Quando se lida com o Kremlin, não há coincidências. E, convenhamos, elas são muitas no episódio da queda do avião Embraer, de fabricação brasileira, no qual estaria Yevgeny Prigozhin, o líder do grupo Wagner, agremiação de mercenários, nesta quarta-feira (23).
Coincidência número 1 - A data. O incidente com o avião, que teria levado à morte o comandante do Wagner, ocorre em 23 de agosto, exatamente dois meses depois do levante organizado pelo grupo contra o regime de Vladimir Putin. Em junho, nesse mesmo dia, Prigozhin veio a público acusar o Ministério da Defesa russo de ter atacado um acampamento dos mercenários e matado vários deles. Por isso, iniciou uma revolta, a maior rebelião da história contra o poder de Putin, marchando em direção a Moscou.
Coincidência 2 - Os passageiros. No avião "acidentado", não só Prigozhin teria morrido. Mas também seu número 2, Dmitri Utkin, o fundador do Wagner. Ex-agente do servido de inteligência russo, ele criou o grupo de mercenários e participou de missões na Ucrânia ocupada, particularmente na região do Donbass. Era a personificação do Wagner.
Coincidência 3 - O histórico de Putin. É conhecida a forma como o presidente russo costuma lidar com desafetos, em especial opositores políticos. A lista de envenenados pelo FSB, o serviço de inteligência sucessor da KGB, é longa, e seus tentáculos alcançam inclusive países da Europa Ocidental - adversários do regime já foram envenenados em Londres. Eliminar inimigos é uma forma de não deixar impune quem desafia Putin. O método mais comum é por envenenamento, mas não são incomuns quedas propositais de aeronaves ou explosões de veículos. Aliás, a maneira como o avião no qual estaria Prigozhin despenca do céu, na vertical, em espiral, é típica de um aparelho atingido por um artefato, como um míssil, ou alvo de detonações internas.

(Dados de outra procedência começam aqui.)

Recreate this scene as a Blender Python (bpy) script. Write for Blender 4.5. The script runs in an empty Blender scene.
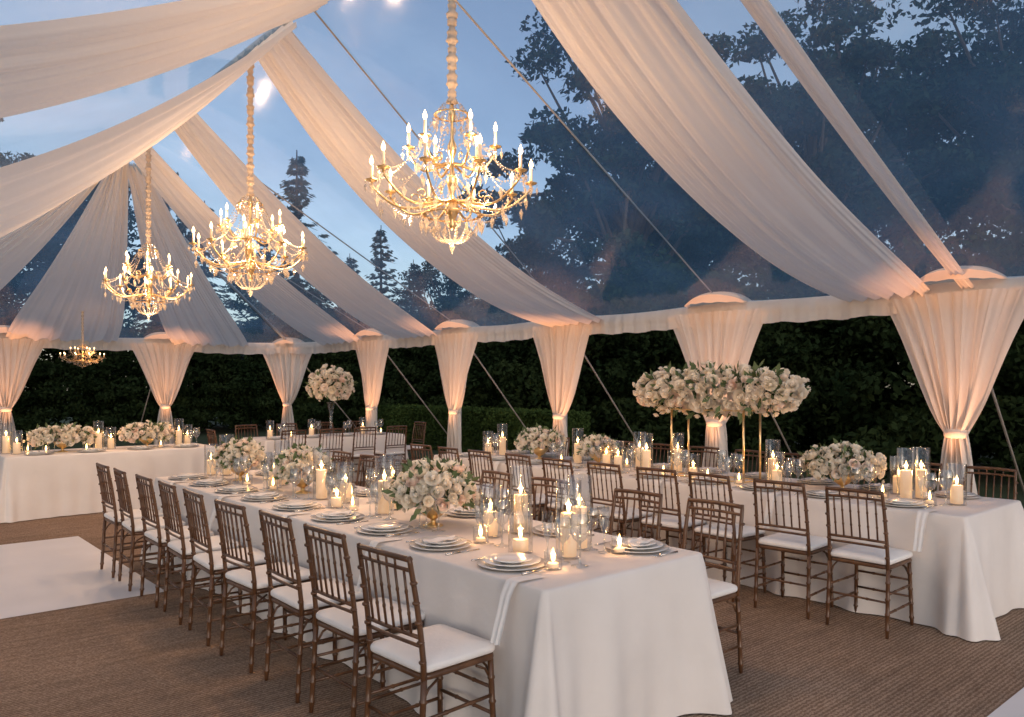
import bpy, math, random
import numpy as np
from mathutils import Vector, Matrix
random.seed(7); np.random.seed(7)
scene=bpy.context.scene
COL=scene.collection
scene.view_settings.view_transform='Standard'
try: scene.view_settings.look='None'
except Exception: pass
scene.view_settings.exposure=0
pi=math.pi
# ---------------------------------------------------------------- builder
class MB:
    def __init__(s): s.v=[]; s.f=[]
    def grid(s,P,closeu=False,closev=False):
        n=len(P); m=len(P[0]); b=len(s.v)
        for r in P: s.v.extend([tuple(q) for q in r])
        for i in range(n if closeu else n-1):
            for j in range(m if closev else m-1):
                i2=(i+1)%n; j2=(j+1)%m
                s.f.append((b+i*m+j,b+i2*m+j,b+i2*m+j2,b+i*m+j2))
        return s
    def lathe(s,prof,seg=16,c=(0,0,0),sx=1,sy=1):
        P=[]
        for r,z in prof:
            P.append([(c[0]+max(r,1e-4)*math.cos(2*pi*k/seg)*sx,c[1]+max(r,1e-4)*math.sin(2*pi*k/seg)*sy,c[2]+z) for k in range(seg)])
        return s.grid(P[::-1],closev=True)
    def tube(s,pts,rad,seg=8,cap=True):
        pts=[Vector(p) for p in pts]; n=len(pts)
        if not hasattr(rad,'__len__'): rad=[rad]*n
        P=[]; ref=None
        for i in range(n):
            d=(pts[min(i+1,n-1)]-pts[max(i-1,0)])
            if d.length<1e-9: d=Vector((0,0,1))
            d.normalize()
            if ref is None: ref=d.orthogonal().normalized()
            a=(ref-d*ref.dot(d))
            if a.length<1e-6: a=d.orthogonal()
            a.normalize(); ref=a; b=d.cross(a)
            P.append([pts[i]+(a*math.cos(2*pi*k/seg)+b*math.sin(2*pi*k/seg))*rad[i] for k in range(seg)])
        if cap:
            P=[[pts[0]]*seg]+P+[[pts[-1]]*seg]
        return s.grid(P,closev=True)
    def ell(s,c,r,seg=12,rings=8):
        if not hasattr(r,'__len__'): r=(r,r,r)
        P=[]
        for i in range(rings+1):
            a=-pi/2+pi*i/rings
            P.append([(c[0]+r[0]*max(math.cos(a),1e-4)*math.cos(2*pi*k/seg),c[1]+r[1]*max(math.cos(a),1e-4)*math.sin(2*pi*k/seg),c[2]+r[2]*math.sin(a)) for k in range(seg)])
        return s.grid(P,closev=True)
    def box(s,a,b):
        x0,y0,z0=a;x1,y1,z1=b; k=len(s.v)
        s.v+=[(x0,y0,z0),(x1,y0,z0),(x1,y1,z0),(x0,y1,z0),(x0,y0,z1),(x1,y0,z1),(x1,y1,z1),(x0,y1,z1)]
        for q in [(0,3,2,1),(4,5,6,7),(0,1,5,4),(1,2,6,5),(2,3,7,6),(3,0,4,7)]: s.f.append(tuple(k+i for i in q))
        return s
    def octa(s,c,r,h):
        k=len(s.v); x,y,z=c
        s.v+=[(x+r,y,z),(x,y+r,z),(x-r,y,z),(x,y-r,z),(x,y,z+h*.6),(x,y,z-h)]
        for i in range(4):
            j=(i+1)%4
            s.f+=[(k+i,k+j,k+4),(k+j,k+i,k+5)]
        return s
    def mesh(s,name,mat,smooth=True):
        m=bpy.data.meshes.new(name); m.from_pydata([tuple(p) for p in s.v],[],s.f); m.validate(); 
        if mat: m.materials.append(mat)
        m.polygons.foreach_set('use_smooth',[smooth]*len(m.polygons)); m.update()
        return m
def quads_mesh(name,V,mat,smooth=False):
    n=len(V)//4
    m=bpy.data.meshes.new(name); m.vertices.add(n*4); m.vertices.foreach_set('co',V.astype(np.float32).ravel())
    m.loops.add(n*4); m.loops.foreach_set('vertex_index',np.arange(n*4,dtype=np.int32))
    m.polygons.add(n); m.polygons.foreach_set('loop_start',np.arange(0,n*4,4,dtype=np.int32))
    m.polygons.foreach_set('loop_total',np.full(n,4,dtype=np.int32))
    m.update(calc_edges=True); m.materials.append(mat); return m
def put(name,mesh,loc=(0,0,0),rot=(0,0,0),scale=1,parent=None,label=None,category=None,group=None,kind=None):
    o=bpy.data.objects.new(name,mesh); COL.objects.link(o)
    o.location=loc; o.rotation_euler=rot
    o.scale=(scale,)*3 if not hasattr(scale,'__len__') else scale
    if parent: o.parent=parent
    if label: o['label']=label
    if category: o['category']=category
    if group: o['group']=group
    if kind: o['kind']=kind
    return o
def clone(src,loc,rotz=0,scale=None,label=None,parent=None,lit=True):
    o=src.copy(); COL.objects.link(o)
    if parent is not None: o.parent=parent
    elif loc is not None:
        o.location=loc; o.rotation_euler=(0,0,rotz)
        if scale is not None: o.scale=(scale,)*3 if not hasattr(scale,'__len__') else scale
    if label: o['label']=label
    for c in src.children:
        if c.type=='LIGHT' and not lit: continue
        clone(c,None,parent=o,lit=lit)
    return o
def light(name,loc,energy,color,radius,parent=None):
    l=bpy.data.lights.new(name,'POINT'); l.energy=energy; l.color=color; l.shadow_soft_size=radius
    return put(name,l,loc,parent=parent)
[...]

Coincidência 4 - Uma mensagem no Telegram. No Grey Zone, um canal na rede de pessoas próximas a Prigozhin, circulou a seguinte mensagem: "O chefe do grupo Wagner, herói da Rússia, um verdadeiro patriota de sua pátria, Yevgueni Viktoróvich Prigozhin, morreu como resultado das ações dos traidores da Rússia. Mas inclusive, no inferno, será o melhor. Glória à Rússia!". O grupo acusa o Ministério da Defesa, comandado por Serguei Shoigú, declarado inimigo de Prigozhin, de ter derrubado a aeronave.
São apenas coincidências? Talvez. Mas, no caso de alguém que ousou peitar Putin (e depois recuou), essas hipóteses não podem ser tratadas apenas como teoria da conspiração. Aliás, a queda do avião acrescenta uma dose de mistério a uma história que já parecia uma série de ficcção: o suposto levante do Wagner e de Prigozhin contra o governo russo. Primeiro, o levante. Depois, o recuo e o exílio do líder do Wagner em Belarus. Na sequência, um suposto perdão de Putin. E ainda um encontro entre o presidente e Prigozhin, cinco dias depois do motim. Justamente com o homem ao qual Putin acusara, dias antes, de traição e de ter lhe dado uma facada pelas costas.
Desde a rebelião, Prigozhin só havia aparecido duas vezes em público: em 19 de julho, em Belarus, e em 27 daquele mês, em São Petersburgo. Nunca mais se falou sobre questionar o poder de Putin. Nunca mais se soube exatamente o que ocorreu naqueles dias 23 e 24 de junho. E, dada a névoa que costuma pairar sobre as ações do Kremlin, sob a mão pesada do novo czar, talvez nunca se saiba o que realmente ocorreu com o avião de Prigozhin.